RFI: E garimpeiros e grileiros contam com a adesão e a simpatia do presidente brasileiro Jair Bolsonaro...

AS: Totalmente, essa é a questão. Temos tido choques ambientais em praticamente todos os governos. Tínhamos críticas ao FHC, ao Lula, à Dilma, mas sempre mantivemos diálogo com eles. No caso [do Lula], a Marina era ministra, havia coisas que ela não poderia fazer [de dentro do governo]. Era uma postura de criticar, dialogar e propor. No caso do Bolsonaro é diferente. Estes interesses estão mais ativos do que nunca, mas existe um outro componente que é o idiossincrático: o Bolsonaro odeia o Meio Ambiente, odeia os ecologistas, odeia quem se preocupa com o assunto, e se identifica com o grileiro, o desmatador e o garimpeiro.

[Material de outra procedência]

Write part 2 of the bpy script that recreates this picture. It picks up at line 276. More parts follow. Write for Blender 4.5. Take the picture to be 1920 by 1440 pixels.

Ele tem uma "alma de bandeirante", aquelas expedições que entravam na mata para procurar pedras preciosas e matar os índios. Essa é a mentalidade. Para ele, a questão ambiental está dentro da caixinha do "comunismo". Ele acha que foram os "comunistas" que inventaram "esse negócio". Mal sabe ele que os grandes pioneiros do ambientalismo no Brasil foram o Marechal Cândido Rondon, o Major Archer, que fez o maior reflorestamento da história do mundo urbano, o Almirante Ibsen, todos militares. A concepção do Bolsonaro existe dentro da profunda desinformação e ignorância, e daquela postura resumida pela piada brasileira que diz "não sei, não quero saber e tenho raiva de quem sabe".